Once you complete the course, you are usually provided an extra 6 to 12 months to find a job. This gives you plenty of time to start earning, which can help you pay off your loan easily. The terms of this period may differ from one lender to another as well.

 

You can repay the education loan you got on Bajaj Markets through partial interest, simple interest, and EMI options. 

  • Partial Interest: The initial instalments paid during the course period consist of a part of the interest costs. You can start repaying the principal after course completion or at the end of the moratorium period.

  • Simple Interest: Pay interest calculated on the loan’s principal amount over the tenure

  • EMI Options: Start repaying both the principal and interest in EMIs immediately after loan disbursement or after the moratorium period

 

Reach out to your lender to understand each of these options better and choose the one that best fits your needs.

Tips for Efficient Study Loan Repayment

Here are some things you can do to ensure a smooth loan repayment:

  • Start Early

During the initial phase of the loan, when you are studying, you may not have to pay any EMIs. Conversely, some lenders may ask you to make interest-only payments. A great way to stay ahead of your repayments is to start early and pay regularly. How can you do this? Let’s say you earn a small sum of money through an internship or a small part-time job. Direct such income towards repaying your loan, even during the moratorium period. This can help reduce the overall interest costs and pay off the loan faster. 

  • Create a Budget

Having a proper budget helps you allocate your funds well. Consider your income and expenses when budgeting. This will help you determine the amount you can direct towards repaying the loan. For this, you can use online tools like education loan EMI calculators. These help you check the instalment amount and the total interest costs. It also provides an amortisation schedule. The insights from this schedule can be useful in planning possible prepayments, etc. 

  • Use Autopay

Missing deadlines can lead to penalties and additional charges. This can lead to a substantial increase in the loan cost. To avoid this scenario, consider setting up auto payments. Discuss with your bank and set up a mandate for automatic payments. On a set date each month, the fixed instalment amount is then deducted from your account. Timely payments enable you to manage your finances better and build your CIBIL score.  

  • Go for Fixed Rates

When applying for a loan you are usually presented with the option to apply for a fixed or floating interest rate. As the tenure of the loan is usually about 10 to 15 years long, a floating rate may not be the best option. This is because the regular fluctuations in the rates may result in you having to pay a higher amount to repay the loan. Meanwhile, a fixed interest rate ensures stability and helps you forecast the amount you need to pay more accurately. This makes planning for loan repayment easier and helps you budget better. 

  • Prepay or Foreclose

Making consistent prepayments can help you save and manage your debt better. If possible, consider making regular part-prepayments. This helps reduce the loan tenure or EMI of your loan. In case you get a huge lump sum in the form of a bonus or inheritance, consider foreclosing the loan. This can help you become debt-free sooner than expected. However, do remember that utilising these facilities can lead to an additional penalty. Consider the related costs prior to prepaying or foreclosing your loan. 

  • Utilise Tax Benefits

As per Section 80E of the Income Tax Act, 1961, you can save on tax by repaying your education loan. You can get an exemption on the interest paid each financial year, under this section. Also, unlike other sections, there is no upper limit to the amount you can claim for tax deductions. This enables you to save considerable amounts. The saved money can be used to meet your other financial obligations. Ensure to file your ITR on time to enjoy these benefits.

  • Refinancing

If the EMIs are straining your finances, consider refinancing your loan. Transfer the balance of your loan from one lender to another. Consider negotiating to enjoy low study loan interest rates and better repayment options. Ensure to check the new lender’s track record, customer service reviews, and more. This will help you ascertain whether it is the right option for you. Most students consider refinancing their loans after getting a job. The income enhances your eligibility for a better offer. This can be quite beneficial when refinancing your education loan. You can also consider changing your lender during the moratorium period. However, check your current lender's policies and your loan agreement as in some cases this may not be possible.

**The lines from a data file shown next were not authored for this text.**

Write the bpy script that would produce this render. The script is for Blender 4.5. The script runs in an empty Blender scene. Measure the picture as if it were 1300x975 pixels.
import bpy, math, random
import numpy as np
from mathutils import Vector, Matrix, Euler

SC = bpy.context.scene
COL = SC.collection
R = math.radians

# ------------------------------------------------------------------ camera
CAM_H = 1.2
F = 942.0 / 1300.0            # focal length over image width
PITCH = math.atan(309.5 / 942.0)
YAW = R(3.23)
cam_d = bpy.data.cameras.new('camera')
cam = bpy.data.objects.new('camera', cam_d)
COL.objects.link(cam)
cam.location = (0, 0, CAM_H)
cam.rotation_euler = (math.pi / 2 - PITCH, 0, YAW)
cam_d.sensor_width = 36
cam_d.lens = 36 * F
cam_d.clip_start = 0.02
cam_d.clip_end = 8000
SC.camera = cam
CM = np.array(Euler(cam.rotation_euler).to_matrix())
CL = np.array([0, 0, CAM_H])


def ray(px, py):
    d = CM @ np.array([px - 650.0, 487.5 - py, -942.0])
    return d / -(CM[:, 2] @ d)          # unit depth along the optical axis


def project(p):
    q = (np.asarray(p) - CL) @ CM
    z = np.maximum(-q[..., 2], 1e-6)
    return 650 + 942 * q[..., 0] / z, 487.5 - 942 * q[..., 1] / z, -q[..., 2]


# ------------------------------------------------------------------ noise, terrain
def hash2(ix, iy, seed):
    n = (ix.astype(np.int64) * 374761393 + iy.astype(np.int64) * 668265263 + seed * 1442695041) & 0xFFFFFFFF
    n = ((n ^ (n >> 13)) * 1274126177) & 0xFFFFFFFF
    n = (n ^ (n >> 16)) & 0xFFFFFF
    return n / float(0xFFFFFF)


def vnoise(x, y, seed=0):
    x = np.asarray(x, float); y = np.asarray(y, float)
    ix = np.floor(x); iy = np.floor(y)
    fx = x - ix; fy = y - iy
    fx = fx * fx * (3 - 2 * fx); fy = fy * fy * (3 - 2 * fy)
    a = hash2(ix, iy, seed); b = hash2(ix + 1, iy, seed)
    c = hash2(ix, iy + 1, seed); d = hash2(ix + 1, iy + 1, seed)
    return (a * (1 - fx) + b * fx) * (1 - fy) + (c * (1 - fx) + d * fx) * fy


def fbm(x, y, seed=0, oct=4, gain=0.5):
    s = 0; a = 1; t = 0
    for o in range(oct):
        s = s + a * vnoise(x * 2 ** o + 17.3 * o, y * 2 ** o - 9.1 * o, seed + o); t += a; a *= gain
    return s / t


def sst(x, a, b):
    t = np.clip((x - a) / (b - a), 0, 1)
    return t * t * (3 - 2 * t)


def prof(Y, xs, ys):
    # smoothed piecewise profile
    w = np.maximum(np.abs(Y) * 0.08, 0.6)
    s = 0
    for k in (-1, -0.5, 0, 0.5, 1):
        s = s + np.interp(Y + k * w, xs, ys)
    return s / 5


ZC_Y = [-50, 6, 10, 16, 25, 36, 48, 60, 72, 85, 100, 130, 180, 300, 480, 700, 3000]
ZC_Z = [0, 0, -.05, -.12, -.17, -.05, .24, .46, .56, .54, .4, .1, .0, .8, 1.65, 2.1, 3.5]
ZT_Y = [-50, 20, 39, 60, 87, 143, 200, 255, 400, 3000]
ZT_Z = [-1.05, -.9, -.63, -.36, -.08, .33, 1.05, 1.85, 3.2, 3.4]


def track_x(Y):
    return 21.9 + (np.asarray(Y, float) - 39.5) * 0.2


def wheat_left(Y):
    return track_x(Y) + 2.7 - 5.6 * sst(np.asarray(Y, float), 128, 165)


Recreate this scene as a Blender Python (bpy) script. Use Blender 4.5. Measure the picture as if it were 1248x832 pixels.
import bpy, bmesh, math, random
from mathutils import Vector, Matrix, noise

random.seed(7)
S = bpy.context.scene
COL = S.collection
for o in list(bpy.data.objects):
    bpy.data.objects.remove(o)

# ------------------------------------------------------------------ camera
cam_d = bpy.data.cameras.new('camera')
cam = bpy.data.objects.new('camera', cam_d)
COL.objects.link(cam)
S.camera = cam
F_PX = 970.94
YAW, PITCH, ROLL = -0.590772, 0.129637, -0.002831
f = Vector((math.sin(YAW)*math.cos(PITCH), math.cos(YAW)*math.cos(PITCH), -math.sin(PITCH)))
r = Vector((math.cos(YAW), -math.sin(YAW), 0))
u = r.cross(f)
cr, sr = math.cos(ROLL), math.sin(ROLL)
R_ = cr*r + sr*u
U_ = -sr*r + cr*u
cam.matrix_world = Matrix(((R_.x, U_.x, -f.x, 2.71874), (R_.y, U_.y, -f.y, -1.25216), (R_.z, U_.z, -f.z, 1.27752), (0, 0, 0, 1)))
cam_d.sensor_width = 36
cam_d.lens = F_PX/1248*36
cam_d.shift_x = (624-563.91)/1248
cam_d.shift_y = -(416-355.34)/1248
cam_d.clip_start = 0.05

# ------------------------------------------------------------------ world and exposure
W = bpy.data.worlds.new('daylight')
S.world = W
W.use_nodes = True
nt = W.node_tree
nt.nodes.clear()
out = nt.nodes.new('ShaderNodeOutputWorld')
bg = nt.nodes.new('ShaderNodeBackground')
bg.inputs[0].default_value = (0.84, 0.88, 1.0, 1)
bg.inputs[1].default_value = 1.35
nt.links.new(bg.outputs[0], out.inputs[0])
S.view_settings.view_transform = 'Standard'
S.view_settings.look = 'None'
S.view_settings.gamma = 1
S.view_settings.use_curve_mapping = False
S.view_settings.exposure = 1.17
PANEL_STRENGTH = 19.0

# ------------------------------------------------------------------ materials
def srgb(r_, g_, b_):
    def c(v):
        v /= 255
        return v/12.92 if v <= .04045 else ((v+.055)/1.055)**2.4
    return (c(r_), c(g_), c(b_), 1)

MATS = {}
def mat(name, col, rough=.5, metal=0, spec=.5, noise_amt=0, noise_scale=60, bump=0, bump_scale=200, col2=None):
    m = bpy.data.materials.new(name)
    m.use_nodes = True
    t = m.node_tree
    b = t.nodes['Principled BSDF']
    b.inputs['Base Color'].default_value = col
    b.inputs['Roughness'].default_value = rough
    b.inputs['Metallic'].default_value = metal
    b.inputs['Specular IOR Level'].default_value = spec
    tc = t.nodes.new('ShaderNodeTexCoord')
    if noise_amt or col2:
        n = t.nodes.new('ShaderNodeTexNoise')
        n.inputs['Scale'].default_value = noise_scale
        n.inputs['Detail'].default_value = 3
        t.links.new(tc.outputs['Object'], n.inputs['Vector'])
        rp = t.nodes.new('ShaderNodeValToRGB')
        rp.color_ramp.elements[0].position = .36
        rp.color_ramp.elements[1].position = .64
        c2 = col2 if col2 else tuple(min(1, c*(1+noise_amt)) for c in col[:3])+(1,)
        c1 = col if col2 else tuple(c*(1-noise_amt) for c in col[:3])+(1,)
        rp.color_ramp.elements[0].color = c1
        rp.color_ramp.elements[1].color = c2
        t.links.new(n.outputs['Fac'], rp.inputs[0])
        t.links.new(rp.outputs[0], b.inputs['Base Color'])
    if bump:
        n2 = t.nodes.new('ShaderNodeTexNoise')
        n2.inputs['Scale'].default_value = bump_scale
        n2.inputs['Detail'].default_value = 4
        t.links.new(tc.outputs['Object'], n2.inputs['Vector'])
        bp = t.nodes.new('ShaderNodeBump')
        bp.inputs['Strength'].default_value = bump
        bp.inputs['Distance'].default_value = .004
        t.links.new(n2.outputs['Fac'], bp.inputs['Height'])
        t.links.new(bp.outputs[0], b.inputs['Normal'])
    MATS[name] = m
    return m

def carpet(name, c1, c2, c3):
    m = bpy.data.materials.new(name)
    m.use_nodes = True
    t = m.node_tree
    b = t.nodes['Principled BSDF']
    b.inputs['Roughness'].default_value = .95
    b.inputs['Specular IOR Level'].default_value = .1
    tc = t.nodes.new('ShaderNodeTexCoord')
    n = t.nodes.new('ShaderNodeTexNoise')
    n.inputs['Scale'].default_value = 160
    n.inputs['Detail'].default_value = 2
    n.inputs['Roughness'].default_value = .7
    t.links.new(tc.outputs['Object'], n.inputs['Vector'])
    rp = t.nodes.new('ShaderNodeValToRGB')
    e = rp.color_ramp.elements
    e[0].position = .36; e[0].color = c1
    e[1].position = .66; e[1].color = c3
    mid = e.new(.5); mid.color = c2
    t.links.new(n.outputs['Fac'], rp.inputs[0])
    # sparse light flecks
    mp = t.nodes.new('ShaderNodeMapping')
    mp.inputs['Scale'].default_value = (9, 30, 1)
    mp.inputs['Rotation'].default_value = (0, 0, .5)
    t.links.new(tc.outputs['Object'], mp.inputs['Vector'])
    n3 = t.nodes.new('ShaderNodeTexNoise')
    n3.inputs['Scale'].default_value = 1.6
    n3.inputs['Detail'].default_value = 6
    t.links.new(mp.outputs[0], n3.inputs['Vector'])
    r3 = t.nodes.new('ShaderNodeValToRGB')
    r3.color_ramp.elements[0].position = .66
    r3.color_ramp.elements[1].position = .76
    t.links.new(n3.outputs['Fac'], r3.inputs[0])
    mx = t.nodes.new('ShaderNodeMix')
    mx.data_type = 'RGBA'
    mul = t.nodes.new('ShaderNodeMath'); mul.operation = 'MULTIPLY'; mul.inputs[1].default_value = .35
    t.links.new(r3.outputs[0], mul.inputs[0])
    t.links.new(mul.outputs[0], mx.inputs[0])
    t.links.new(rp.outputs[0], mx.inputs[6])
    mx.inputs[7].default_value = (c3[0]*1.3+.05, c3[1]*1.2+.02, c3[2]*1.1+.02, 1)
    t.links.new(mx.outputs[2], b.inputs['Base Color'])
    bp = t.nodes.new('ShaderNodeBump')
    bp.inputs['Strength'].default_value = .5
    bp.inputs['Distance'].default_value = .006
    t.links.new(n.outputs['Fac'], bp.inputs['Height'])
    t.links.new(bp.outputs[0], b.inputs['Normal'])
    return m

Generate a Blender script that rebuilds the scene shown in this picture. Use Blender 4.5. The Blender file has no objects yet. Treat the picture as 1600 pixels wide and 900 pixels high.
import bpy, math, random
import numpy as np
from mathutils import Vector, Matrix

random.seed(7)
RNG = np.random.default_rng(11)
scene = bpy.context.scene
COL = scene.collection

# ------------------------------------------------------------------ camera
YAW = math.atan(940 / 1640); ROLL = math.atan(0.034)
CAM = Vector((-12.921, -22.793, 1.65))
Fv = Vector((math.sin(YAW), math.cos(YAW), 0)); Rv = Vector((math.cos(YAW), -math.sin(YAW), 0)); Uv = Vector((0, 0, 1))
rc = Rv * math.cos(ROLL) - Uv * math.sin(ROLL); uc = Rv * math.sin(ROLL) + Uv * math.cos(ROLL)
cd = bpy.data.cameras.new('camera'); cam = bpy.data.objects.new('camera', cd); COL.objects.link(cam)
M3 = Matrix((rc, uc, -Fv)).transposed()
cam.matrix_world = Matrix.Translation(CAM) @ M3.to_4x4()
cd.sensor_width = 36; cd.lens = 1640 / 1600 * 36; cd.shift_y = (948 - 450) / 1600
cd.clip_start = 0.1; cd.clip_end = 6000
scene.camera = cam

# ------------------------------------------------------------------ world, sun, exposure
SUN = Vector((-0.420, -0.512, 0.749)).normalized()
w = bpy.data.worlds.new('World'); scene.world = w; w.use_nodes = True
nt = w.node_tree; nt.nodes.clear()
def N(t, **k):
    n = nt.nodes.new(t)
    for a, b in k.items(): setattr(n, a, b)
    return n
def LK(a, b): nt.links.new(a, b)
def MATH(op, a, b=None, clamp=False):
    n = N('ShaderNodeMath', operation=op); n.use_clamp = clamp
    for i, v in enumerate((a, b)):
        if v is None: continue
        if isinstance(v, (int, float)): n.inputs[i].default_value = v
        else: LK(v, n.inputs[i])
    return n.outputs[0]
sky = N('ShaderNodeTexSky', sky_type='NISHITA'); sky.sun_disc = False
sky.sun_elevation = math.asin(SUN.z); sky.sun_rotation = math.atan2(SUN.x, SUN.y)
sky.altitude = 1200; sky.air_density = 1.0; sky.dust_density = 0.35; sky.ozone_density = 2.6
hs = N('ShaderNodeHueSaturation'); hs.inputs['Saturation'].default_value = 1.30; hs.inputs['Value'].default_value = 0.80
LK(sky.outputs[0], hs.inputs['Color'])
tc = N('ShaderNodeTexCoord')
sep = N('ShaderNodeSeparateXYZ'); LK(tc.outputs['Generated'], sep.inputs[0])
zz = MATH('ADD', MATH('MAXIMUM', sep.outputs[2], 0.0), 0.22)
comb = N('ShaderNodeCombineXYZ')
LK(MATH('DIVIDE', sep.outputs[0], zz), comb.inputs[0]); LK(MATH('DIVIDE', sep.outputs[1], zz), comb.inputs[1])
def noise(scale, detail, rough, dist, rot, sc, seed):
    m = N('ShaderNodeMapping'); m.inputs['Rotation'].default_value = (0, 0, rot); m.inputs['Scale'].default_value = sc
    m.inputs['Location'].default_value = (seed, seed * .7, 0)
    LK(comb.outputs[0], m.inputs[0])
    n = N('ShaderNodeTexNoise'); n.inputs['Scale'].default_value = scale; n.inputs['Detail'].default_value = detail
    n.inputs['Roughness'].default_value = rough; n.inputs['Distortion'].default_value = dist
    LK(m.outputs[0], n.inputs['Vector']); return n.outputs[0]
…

FAQs on Student Loan Repayment

Can I close my education loan after 1 year?

You can prepay or foreclose your education loan after 12 months. However, you may be required to pay an additional charge for using this facility

Is it possible to pay the interest for my course duration as a lump sum?

Yes, there is an option to pay the interest upfront. This option may vary based on the specific course and the demographics of the student.